▶ **Work instructions**: Can you output the material exactly as written, minus any pictures it holds?

-- Start Data segment --

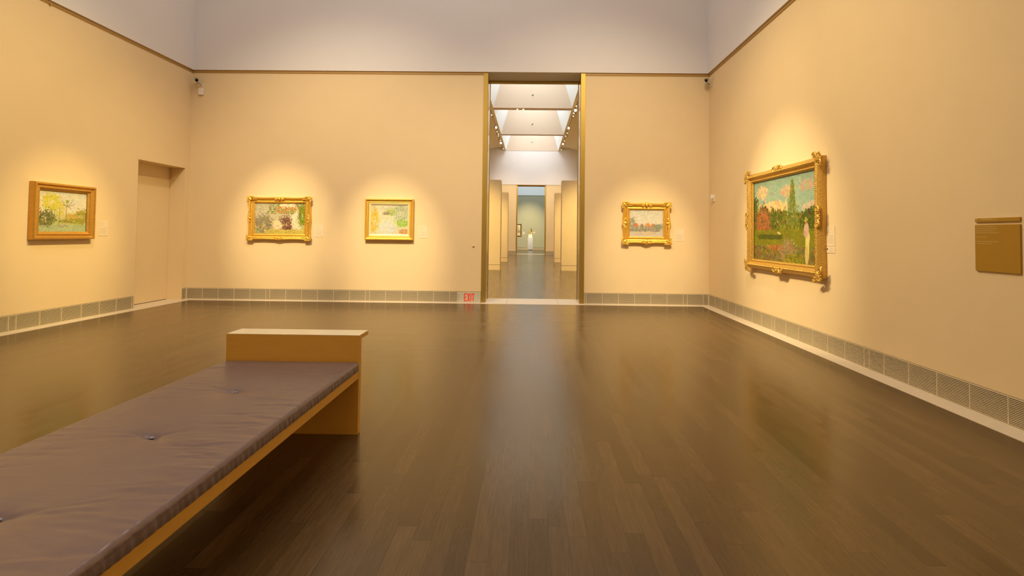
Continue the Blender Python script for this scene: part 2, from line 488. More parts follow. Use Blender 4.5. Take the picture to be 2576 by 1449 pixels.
# ------------------------------------------------------------------ the third gallery
Y3 = D2+.6
struct(MB().box(-5, 5, D3, D3+.3, 0, 4.60).build('wall_end', M['grey_wall']))
struct(MB().box(-5, 5, D3-.04, D3+.3, 4.60, 8).build('wall_end_upper', M['well_side']))
for nm, s in (('wall_end_left', -1), ('wall_end_right', 1)):
    x0, x1 = sorted((s*5, s*5.3))
    struct(MB().box(x0, x1, Y3, D3, 0, 8).build(nm, M['grey_wall']))
struct(MB().box(-5, 5, Y3, D3, 8, 8.2).build('ceiling_end', M['well_side']))
b = struct(MB().box(-5, 5, D3-.012, D3-.002, 0, .19).build('baseboard_end', M['dark']))
m = MB(); z = .01
while z < .18: m.box(-5, 5, D3-.028, D3-.014, z, z+.008); z += .0135
m.build('slats', M['slat'], b)
stone('trim_13', [(-5, 5, D3-.2, D3-.03)])

ped = thing('pedestal', 'pale grey square pedestal in the farthest gallery under the gilded statuette', 'pedestal', (-.066, 40.6, 0))
MB().box(-.2, .2, -.2, .2, .035, 1.045).build('column', M['pedestal'], ped, bevel=.004)
MB().box(-.18, .18, -.18, .18, 0, .035).build('recessed_foot', M['dark'], ped)
stt = thing('statuette', 'gilded bronze seated figure on a cream block atop the far pedestal', 'statue', (-.066, 40.6, 1.045))
MB().box(-.155, .155, -.155, .155, 0, .295).build('base_block', M['marble'], stt, bevel=.006)
def skin_fig(name, mat, parent, verts, edges, rad):
    me = bpy.data.meshes.new(name); me.from_pydata(verts, edges, [])
    o = bpy.data.objects.new(name, me); C.objects.link(o); o.parent = parent
    sk = o.modifiers.new('skin', 'SKIN')
    for i, r in enumerate(rad): me.skin_vertices[0].data[i].radius = (r, r)
    me.skin_vertices[0].data[0].use_root = True
    sub = o.modifiers.new('sub', 'SUBSURF'); sub.levels = 2; sub.render_levels = 2
    me.materials.append(mat); return o
V = [(0, 0, .36), (.01, -.01, .45), (.03, -.02, .54), (.05, -.03, .61), (.055, -.035, .655), (.06, -.045, .715), (.06, -.045, .75),
     (.09, .04, .59), (.13, .06, .51), (.06, -.10, .47), (0, -.07, .57), (-.06, -.12, .50), (-.12, -.14, .44),
     (-.06, -.14, .43), (-.09, -.15, .33), (-.13, -.19, .305), (.09, -.10, .39), (.05, -.15, .32), (0, -.19, .305)]
E_ = [(0, 1), (1, 2), (2, 3), (3, 4), (4, 5), (5, 6), (3, 7), (7, 8), (8, 9), (3, 10), (10, 11), (11, 12), (0, 13), (13, 14), (14, 15), (0, 16), (16, 17), (17, 18)]
R_ = [.075, .062, .068, .05, .026, .045, .03, .028, .022, .018, .026, .021, .015, .046, .03, .02, .046, .03, .02]
skin_fig('figure', M['statue'], stt, V, E_, R_)

# ------------------------------------------------------------------ painted canvases (generic stand-ins built from brush dabs)
def canvas_img(w, h, bg):
    im = np.zeros((h, w, 3)); v = np.linspace(0, 1, h)[:, None]
    for (a, ca), (b_, cb) in zip(bg, bg[1:]):
        mk = (v >= a) & (v <= b_)
        t = np.clip((v-a)/(b_-a+1e-9), 0, 1)
        col = np.array(ca)*(1-t)[..., None] + np.array(cb)*t[..., None]
        im = np.where(mk[..., None], col, im)
    return im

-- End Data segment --

▶ **Expected answer**:
Continue the Blender Python script for this scene: part 2, from line 488. More parts follow. Use Blender 4.5. Take the picture to be 2576 by 1449 pixels.
# ------------------------------------------------------------------ the third gallery
Y3 = D2+.6
struct(MB().box(-5, 5, D3, D3+.3, 0, 4.60).build('wall_end', M['grey_wall']))
struct(MB().box(-5, 5, D3-.04, D3+.3, 4.60, 8).build('wall_end_upper', M['well_side']))
for nm, s in (('wall_end_left', -1), ('wall_end_right', 1)):
    x0, x1 = sorted((s*5, s*5.3))
    struct(MB().box(x0, x1, Y3, D3, 0, 8).build(nm, M['grey_wall']))
struct(MB().box(-5, 5, Y3, D3, 8, 8.2).build('ceiling_end', M['well_side']))
b = struct(MB().box(-5, 5, D3-.012, D3-.002, 0, .19).build('baseboard_end', M['dark']))
m = MB(); z = .01
while z < .18: m.box(-5, 5, D3-.028, D3-.014, z, z+.008); z += .0135
m.build('slats', M['slat'], b)
stone('trim_13', [(-5, 5, D3-.2, D3-.03)])

ped = thing('pedestal', 'pale grey square pedestal in the farthest gallery under the gilded statuette', 'pedestal', (-.066, 40.6, 0))
MB().box(-.2, .2, -.2, .2, .035, 1.045).build('column', M['pedestal'], ped, bevel=.004)
MB().box(-.18, .18, -.18, .18, 0, .035).build('recessed_foot', M['dark'], ped)
stt = thing('statuette', 'gilded bronze seated figure on a cream block atop the far pedestal', 'statue', (-.066, 40.6, 1.045))
MB().box(-.155, .155, -.155, .155, 0, .295).build('base_block', M['marble'], stt, bevel=.006)
def skin_fig(name, mat, parent, verts, edges, rad):
    me = bpy.data.meshes.new(name); me.from_pydata(verts, edges, [])
    o = bpy.data.objects.new(name, me); C.objects.link(o); o.parent = parent
    sk = o.modifiers.new('skin', 'SKIN')
    for i, r in enumerate(rad): me.skin_vertices[0].data[i].radius = (r, r)
    me.skin_vertices[0].data[0].use_root = True
    sub = o.modifiers.new('sub', 'SUBSURF'); sub.levels = 2; sub.render_levels = 2
    me.materials.append(mat); return o
V = [(0, 0, .36), (.01, -.01, .45), (.03, -.02, .54), (.05, -.03, .61), (.055, -.035, .655), (.06, -.045, .715), (.06, -.045, .75),
     (.09, .04, .59), (.13, .06, .51), (.06, -.10, .47), (0, -.07, .57), (-.06, -.12, .50), (-.12, -.14, .44),
     (-.06, -.14, .43), (-.09, -.15, .33), (-.13, -.19, .305), (.09, -.10, .39), (.05, -.15, .32), (0, -.19, .305)]
E_ = [(0, 1), (1, 2), (2, 3), (3, 4), (4, 5), (5, 6), (3, 7), (7, 8), (8, 9), (3, 10), (10, 11), (11, 12), (0, 13), (13, 14), (14, 15), (0, 16), (16, 17), (17, 18)]
R_ = [.075, .062, .068, .05, .026, .045, .03, .028, .022, .018, .026, .021, .015, .046, .03, .02, .046, .03, .02]
skin_fig('figure', M['statue'], stt, V, E_, R_)

# ------------------------------------------------------------------ painted canvases (generic stand-ins built from brush dabs)
def canvas_img(w, h, bg):
    im = np.zeros((h, w, 3)); v = np.linspace(0, 1, h)[:, None]
    for (a, ca), (b_, cb) in zip(bg, bg[1:]):
        mk = (v >= a) & (v <= b_)
        t = np.clip((v-a)/(b_-a+1e-9), 0, 1)
        col = np.array(ca)*(1-t)[..., None] + np.array(cb)*t[..., None]
        im = np.where(mk[..., None], col, im)
    return im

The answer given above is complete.